Supporters of recreation in San Vicente are watching the adjacent Coast Dairies property very closely. That’s because the proposed through-trails would, in theory, run from the parking lot at the north end of San Vicente to a possible southern entrance on the border of Coast Dairies, which borders the Pacific Ocean on its other side. It would be a trek similar to the Skyline-to-the-Sea Trail in Big Basin. But without public access to those parts of Coast Dairies, there would be no southern entrances to San Vicente and no through-trails.

It’s a process lots of stakeholders have taken an interest in.

“We’ve been working with the BLM and making sure they understand how important that is,” Davidson says of the connection to the Coast Dairies property. “The fact that these properties are coming on at the same time has harmonized the discussions of public access, and they have been working together very closely.”

Over 100 people—both neighbors and recreation lovers—packed a meeting room at Hotel Paradox last week for a discussion about the plan to ask questions and offer input. People had concerns about bathroom locations and fire safety, considering the possible influx of campers. The Bonny Doon area has already suffered two fires in the past five years.

The new plan could also have implications for the nearby town of Davenport, which lost dozens of union jobs when the CEMEX plant closed. New public lands could make for new positions with people needed maintain the parks—plus increased visitors to local stores and restaurants. Still, neighbors from Davenport have expressed concerns about what impact tourists might have on their quiet country roads—a key reason the Land Trust is planning entrances farther from the town.

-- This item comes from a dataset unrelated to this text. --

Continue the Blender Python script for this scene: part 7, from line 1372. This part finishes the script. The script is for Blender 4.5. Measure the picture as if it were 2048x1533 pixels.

The Peninsula Open Space Trust and Sempervirens of Los Altos currently share ownership of the San Vicente property, although it’s unclear who the owner will be in the future. There will be some logging, but a conservation easement from the Save the Redwoods League will protect most of the forest—no matter who the next owner is.

While the details have yet to be worked out, the plan provides opportunities that Davidson and others find exciting. “It’s about sustainable recreation and ecotourism, and you get to see these beautiful parts of the county,” says Davidson, who toured the property on a special ride when the property was owned by CEMEX. “I think that remoteness is something missing from the county. You have that a little bit [in other parks], but when you get to the top, you can see houses.”